- Written request: Transcribe the listing that follows in full, omitting pictures.

....

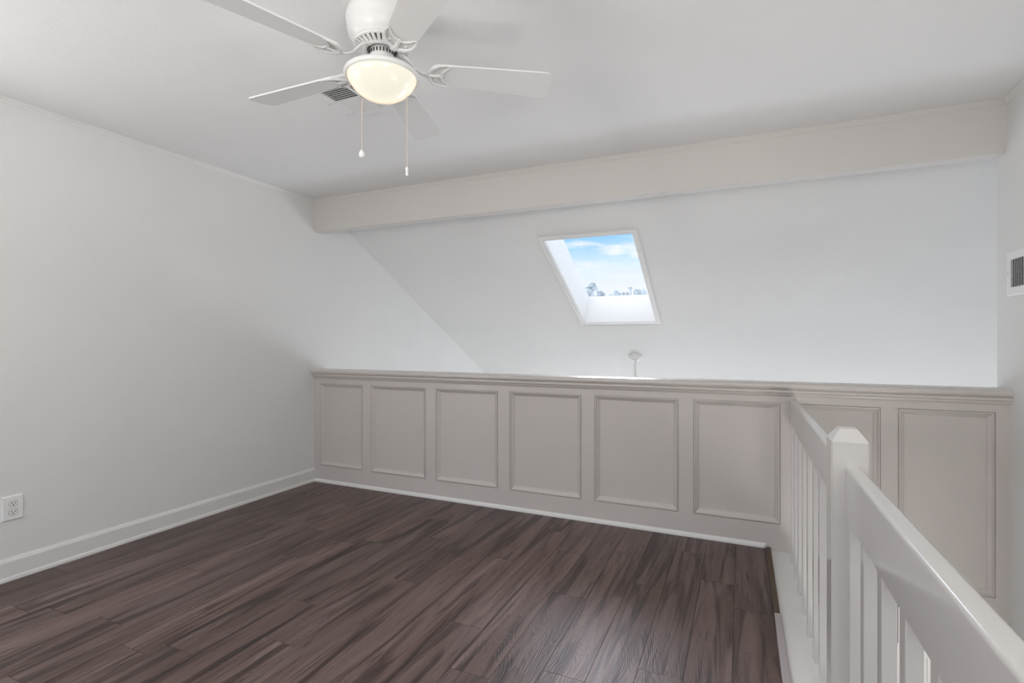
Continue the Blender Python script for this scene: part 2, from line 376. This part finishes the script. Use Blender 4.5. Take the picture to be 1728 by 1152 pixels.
# floor edge: thin wood strip (shaded and lit lengths by colour) and white curb under the balusters
bm = bmesh.new(); prism(bm, [(3.638, -.01), (3.662, -.01), (3.662, .003), (3.659, .007), (3.642, .007), (3.638, .004)], -.825, 0, 'y'); struct('trim_5', bm, M['strip_shaded'])
bm = bmesh.new(); prism(bm, [(3.638, -.01), (3.667, -.01), (3.667, .003), (3.663, .006), (3.642, .006), (3.638, .004)], BACK, -.826, 'y'); struct('trim_6', bm, M['strip_lit'])
bm = bmesh.new(); box(bm, 3.662, 3.85, BACK, 0, -.26, -.034)
bm2 = bevbox(3.64, 3.862, BACK, 0, -.034, -.010, .003)
o = struct('trim_7', bm2, M['trim']); o['label'] = 'white painted curb board under the balusters'
struct('trim_8', bm, M['rail'])

# ------------------------------------------------------------------ railing
rail = thing('stair_railing', 'white painted stair railing with square newel post and upright balusters beside the floor opening', 'railing', (3.7725, -1.755, 0))
def local(bm): bmesh.ops.translate(bm, vec=(-3.7725, 1.755, 0), verts=bm.verts); return bm
nx0, nx1, ny0, ny1 = 3.728, 3.817, -1.800, -1.711
bm = bmesh.new()
prof = [(0, -.010), (0, .972), (.022, 1.004), (.024, 1.006)]
lo = []
for o_, z in prof: lo.append([bm.verts.new(p) for p in ((nx0 + o_, ny0 + o_, z), (nx1 - o_, ny0 + o_, z), (nx1 - o_, ny1 - o_, z), (nx0 + o_, ny1 - o_, z))])
for a, b_ in zip(lo, lo[1:]):
    for i in range(4): bm.faces.new((a[i], a[(i + 1) % 4], b_[(i + 1) % 4], b_[i]))
bm.faces.new(lo[-1]); bm.faces.new(lo[0][::-1])
ed = [e for e in bm.edges if abs((e.verts[0].co - e.verts[1].co).z) > .5]
bmesh.ops.bevel(bm, geom=ed, offset=.003, segments=2, affect='EDGES')
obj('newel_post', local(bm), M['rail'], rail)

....

- Answer for this exercise:
Continue the Blender Python script for this scene: part 2, from line 376. This part finishes the script. Use Blender 4.5. Take the picture to be 1728 by 1152 pixels.
# floor edge: thin wood strip (shaded and lit lengths by colour) and white curb under the balusters
bm = bmesh.new(); prism(bm, [(3.638, -.01), (3.662, -.01), (3.662, .003), (3.659, .007), (3.642, .007), (3.638, .004)], -.825, 0, 'y'); struct('trim_5', bm, M['strip_shaded'])
bm = bmesh.new(); prism(bm, [(3.638, -.01), (3.667, -.01), (3.667, .003), (3.663, .006), (3.642, .006), (3.638, .004)], BACK, -.826, 'y'); struct('trim_6', bm, M['strip_lit'])
bm = bmesh.new(); box(bm, 3.662, 3.85, BACK, 0, -.26, -.034)
bm2 = bevbox(3.64, 3.862, BACK, 0, -.034, -.010, .003)
o = struct('trim_7', bm2, M['trim']); o['label'] = 'white painted curb board under the balusters'
struct('trim_8', bm, M['rail'])

# ------------------------------------------------------------------ railing
rail = thing('stair_railing', 'white painted stair railing with square newel post and upright balusters beside the floor opening', 'railing', (3.7725, -1.755, 0))
def local(bm): bmesh.ops.translate(bm, vec=(-3.7725, 1.755, 0), verts=bm.verts); return bm
nx0, nx1, ny0, ny1 = 3.728, 3.817, -1.800, -1.711
bm = bmesh.new()
prof = [(0, -.010), (0, .972), (.022, 1.004), (.024, 1.006)]
lo = []
for o_, z in prof: lo.append([bm.verts.new(p) for p in ((nx0 + o_, ny0 + o_, z), (nx1 - o_, ny0 + o_, z), (nx1 - o_, ny1 - o_, z), (nx0 + o_, ny1 - o_, z))])
for a, b_ in zip(lo, lo[1:]):
    for i in range(4): bm.faces.new((a[i], a[(i + 1) % 4], b_[(i + 1) % 4], b_[i]))
bm.faces.new(lo[-1]); bm.faces.new(lo[0][::-1])
ed = [e for e in bm.edges if abs((e.verts[0].co - e.verts[1].co).z) > .5]
bmesh.ops.bevel(bm, geom=ed, offset=.003, segments=2, affect='EDGES')
obj('newel_post', local(bm), M['rail'], rail)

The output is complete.